You can direct complaints to the President, Executive Officer, complaint handler or Member Protection Information Officer (if the sport or club has one) of your club or organisation.

Lodge your complaint at the level at which the issue occurs (e.g. if it’s a club issue, then it should be dealt with at the local level; if it’s a state or national issue direct it to the appropriate authority).

If you are worried that a child is at risk, report your suspicions immediately to your state or national sporting or recreation organisation and child protection authority (this is a legal requirement in some states).

If the issue is serious (e.g. sexual harassment or physical assault) you can either lodge a complaint with your organisation or contact your state’s:

  • anti-discrimination agency if you want advice or to refer a complaint about discrimination and harassment, or the Australian Human Rights Commission

  • police department to report allegations of assault or to request police assistance.

You can also contact either agency at any time during the complaint handling process. If you’re not satisfied with the way the complaint’s been handled or you’re unhappy with the outcome, you may be able to either lodge an appeal or direct the complaint to the next level (e.g. state or national organisation.

What to expect

Discrimination, harassment and inappropriate or unfair behaviour do not support a positive organisational culture.

Organisations should therefore:

  • Take all complaints seriously and act promptly

  • Listen to both sides of the story

  • Treat people fairly (e.g. not take sides and focus on the facts)

  • Keep everyone informed

  • Maintain confidentiality

  • Take disciplinary action appropriate to the breach of policy

  • Make sure the person complaining is not victimised.

If you decide to make a complaint you can generally expect to be:

  • Identified (but only to the person against whom you are making the complaint, the rest of the club will not be told)

  • Requested to support your complaint by providing information about the incident e.g. what, where and when the behaviour occurred and what you did at the time the contact details of any witnesses any evidence or documents e.g. emails, text messages

  • Protected from victimisation (e.g. your sport may move the person you’re complaining about to another position while the investigation is underway).

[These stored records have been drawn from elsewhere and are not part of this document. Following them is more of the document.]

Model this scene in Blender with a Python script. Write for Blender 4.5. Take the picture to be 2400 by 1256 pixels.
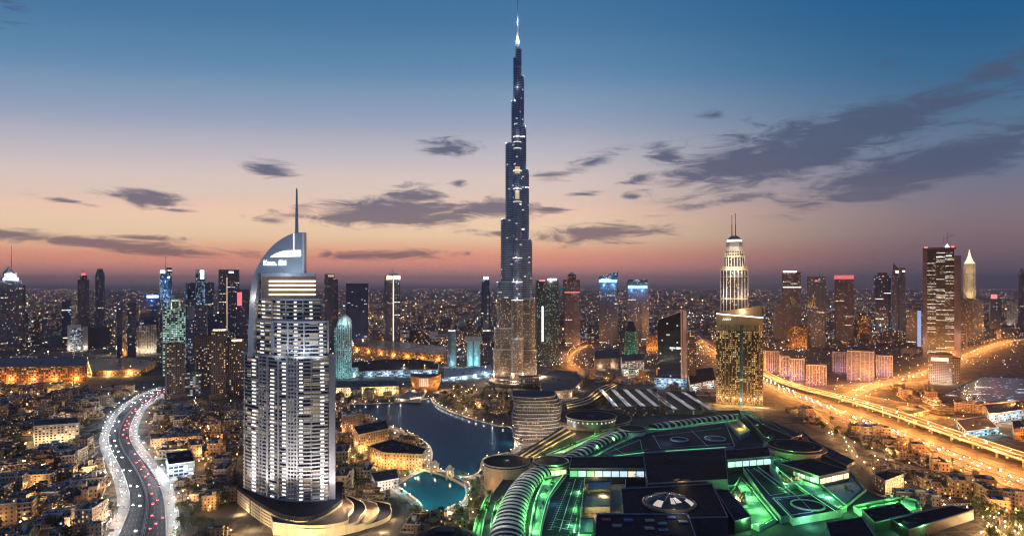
import bpy, math, random
from mathutils import Vector
R = math.radians
rnd = random.Random(7)
scene = bpy.context.scene
col = scene.collection
for o in list(bpy.data.objects):
    bpy.data.objects.remove(o)

def S(r, g, b):
    f = lambda c: (c/255/12.92) if c <= 10 else ((c/255+.055)/1.055)**2.4
    return (f(r), f(g), f(b), 1)

# ---------------------------------------------------------------- camera
CAMH, F, HZ, CX = 213.0, 1500.0, 672.0, 1200.0
cam = bpy.data.cameras.new('camera')
cam.sensor_width = 36; cam.lens = 36*F/2400
cam.shift_y = (HZ-628)/2400
cam.clip_start = 5; cam.clip_end = 60000
camo = bpy.data.objects.new('camera', cam); col.objects.link(camo)
camo.location = (0, 0, CAMH); camo.rotation_euler = (R(90), 0, 0)
scene.camera = camo

# ---------------------------------------------------------------- render settings
scene.view_settings.view_transform = 'Standard'
scene.view_settings.look = 'None'
scene.view_settings.exposure = 0.0
scene.view_settings.gamma = 1
scene.render.engine = 'CYCLES'
cy = scene.cycles
cy.use_denoising = True
cy.denoiser = 'OPENIMAGEDENOISE'
cy.max_bounces = 5; cy.diffuse_bounces = 2; cy.glossy_bounces = 3
cy.transmission_bounces = 2; cy.volume_bounces = 0; cy.transparent_max_bounces = 6
cy.sample_clamp_indirect = 3; cy.caustics_reflective = False; cy.caustics_refractive = False
cy.use_light_tree = True
scene.render.film_transparent = False
cy.filter_width = 1.2

# ---------------------------------------------------------------- world: dusk sky with clouds
w = bpy.data.worlds.new("World"); scene.world = w; w.use_nodes = True
nt = w.node_tree; N = nt.nodes; L = nt.links
for n in list(N): N.remove(n)
out = N.new('ShaderNodeOutputWorld'); bg = N.new('ShaderNodeBackground')
L.new(bg.outputs[0], out.inputs[0])
def wm(op, a, b=None, c=None):
    n = N.new('ShaderNodeMath'); n.operation = op
    for i, x in enumerate((a, b, c)):
        if x is None: continue
        if isinstance(x, (int, float)): n.inputs[i].default_value = x
        else: L.new(x, n.inputs[i])
    return n.outputs[0]
def wramp(fac, stops, interp='CARDINAL'):
    n = N.new('ShaderNodeValToRGB'); cr = n.color_ramp; cr.interpolation = interp
    while len(cr.elements) < len(stops): cr.elements.new(0.5)
    for e, (p, c) in zip(cr.elements, stops): e.position = p; e.color = c
    L.new(fac, n.inputs[0]); return n.outputs[0]
def wmix(fac, a, b):
    n = N.new('ShaderNodeMix'); n.data_type = 'RGBA'
    for s, x in ((n.inputs[0], fac), (n.inputs[6], a), (n.inputs[7], b)):
        if isinstance(x, (int, float, tuple)): s.default_value = x
        else: L.new(x, s)
    return n.outputs[2]
tc = N.new('ShaderNodeTexCoord'); sp = N.new('ShaderNodeSeparateXYZ'); L.new(tc.outputs['Generated'], sp.inputs[0])
hx, hy, hz = sp.outputs
hor = wm('SQRT', wm('ADD', wm('MULTIPLY', hx, hx), wm('MULTIPLY', hy, hy)))
elev = wm('DIVIDE', hz, wm('MAXIMUM', hor, .02))          # tangent of elevation
azim = wm('ARCTAN2', hx, hy)
def stops(rows, hyp):
    return [((HZ-y)/hyp/.6*.96+.04, S(*c)) for y, c in rows]
g0 = [(0.0, S(52, 46, 54)), (.035, S(92, 78, 88))]
left = g0 + stops([(660, (188, 146, 146)), (627, (242, 164, 148)), (595, (266, 178, 146)), (555, (292, 216, 178)), (485, (247, 211, 190)), (400, (216, 201, 200)),
                   (310, (168, 174, 194)), (200, (116, 149, 182)), (90, (82, 127, 168)), (-60, (58, 108, 153))], 1500) + [(1, S(30, 66, 112))]
right = g0 + stops([(660, (104, 94, 104)), (610, (120, 102, 112)), (560, (134, 112, 120)), (500, (136, 122, 132)), (400, (112, 122, 146)),
                    (300, (92, 120, 150)), (200, (66, 110, 148)), (90, (44, 100, 144)), (-60, (26, 88, 134))], 1604) + [(1, S(20, 54, 100))]
arch = wm('MAXIMUM', wm('ADD', wm('MULTIPLY', wm('COSINE', azim), .65), .35), .45)                 # the afterglow arch sinks away from its middle
ef = wm('ADD', wm('MULTIPLY', wm('DIVIDE', elev, arch), .96/.6), .04)
n = N.new('ShaderNodeMapRange'); n.interpolation_type = 'SMOOTHSTEP'
n.inputs[1].default_value = R(0); n.inputs[2].default_value = R(37); L.new(wm('MAXIMUM', azim, wm('SUBTRACT', wm('MULTIPLY', azim, -.6), R(24))), n.inputs[0])
sky = wmix(n.outputs[0], wramp(ef, left), wramp(ef, right))
# clouds: streaks placed by azimuth and elevation, ragged by noise
cv = N.new('ShaderNodeCombineXYZ'); L.new(azim, cv.inputs[0]); L.new(elev, cv.inputs[1])
CL = [(1790, 352, 330, 66, 9, .85), (2120, 388, 300, 50, 12, .85), (1960, 330, 440, 62, 16, 1.35), (1760, 385, 270, 52, 8, 1.35), (2160, 395, 370, 56, 13, 1.35), (1690, 472, 190, 15, 8, .85), (2300, 180, 250, 40, 14, .9), (1560, 360, 60, 26, 0, 1.0),
      (1500, 415, 60, 24, 10, .9), (1390, 380, 85, 20, 16, .9), (1290, 412, 70, 15, 0, .8), (1370, 455, 90, 8, 6, .8), (1480, 460, 26, 9, 0, .8),
      (930, 497, 270, 38, 2, 1.35), (975, 462, 95, 28, 0, 1.1), (1160, 490, 170, 24, 0, 1.05), (1290, 492, 80, 14, 0, .9), (640, 518, 80, 10, -4, .85), (1075, 431, 26, 12, 0, .85),
      (1052, 346, 76, 24, 4, 1.0), (632, 398, 92, 26, -8, 1.0), (345, 466, 130, 20, -3, 1.1), (160, 472, 100, 8, -6, .85), (400, 492, 60, 7, 0, .8),
      (240, 572, 470, 20, -4, 1.1), (860, 598, 230, 15, 1, 1.05), (1390, 548, 190, 26, 2, 1.1), (1180, 546, 110, 10, 0, .95), (330, 558, 110, 8, 0, .8),
      (1420, 570, 130, 10, 0, .8), (2090, 148, 55, 16, 4, .42), (395, 214, 60, 12, 0, .4), (1670, 271, 36, 13, 0, .42), (20, 20, 80, 50, 30, .5), (560, 320, 30, 10, -10, .5)]
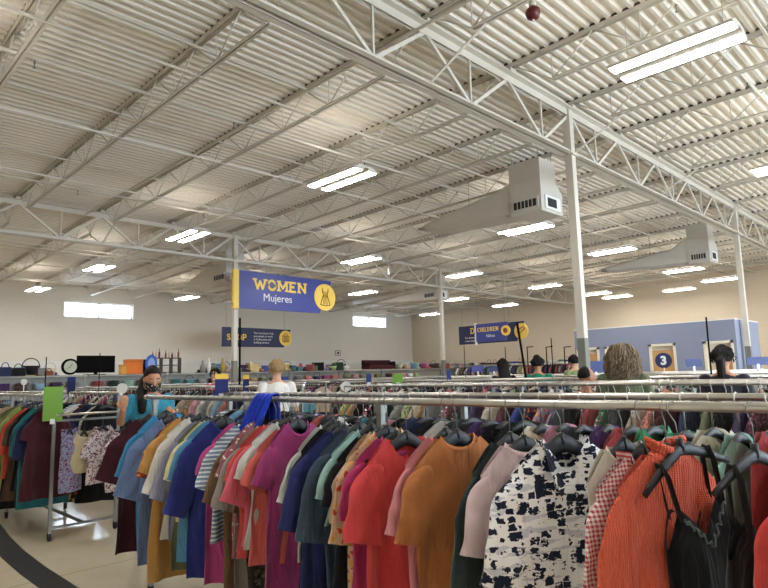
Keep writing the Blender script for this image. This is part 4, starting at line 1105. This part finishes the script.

If your complaint involves suspicions of harm against a child, click here for specific information.

Where to get help

Although your sport or recreation club/organisation will deal with complaints, external help is available. Irrespective of whether you have a complaint, you’re responding to a complaint or someone has complained about you, you can get information and external support from a range of agencies.

Human Rights, Equal Opportunity and Anti-Discrimination Agencies

  • Free confidential advice about discrimination, harassment, victimization and the lodgement of complaints. Administer national human rights and equal opportunity laws. Investigate and attempt to resolve complaints of illegal discrimination, harassment or victimisation. Educate to prevent discrimination and harassment.

Child Protection Agencies

  • Offer advice and handle reporting of child abuse/suspicion of harm against children. Provide advice on enquiries about suspicion of harm against children and investigate emotional abuse and neglect.


  • Investigate allegations of physical or sexual assault. Investigate suspicions of child abuse. Conduct criminal record checks. Provide application forms for national police checks.

Community legal and mediation services

  • Provide low (or no) free mediation for sport’s club complaints. Free (or low cost), confidential mediation and negotiation.

State and territory departments of sport and recreation

  • Implement state and territories government’s strategies for sport and active recreation. Help in the development of child safe, harassment-free sporting environments. Do not directly handle complaints or investigate or resolve disputes. Note: The services offered by these agencies may vary between states and territories.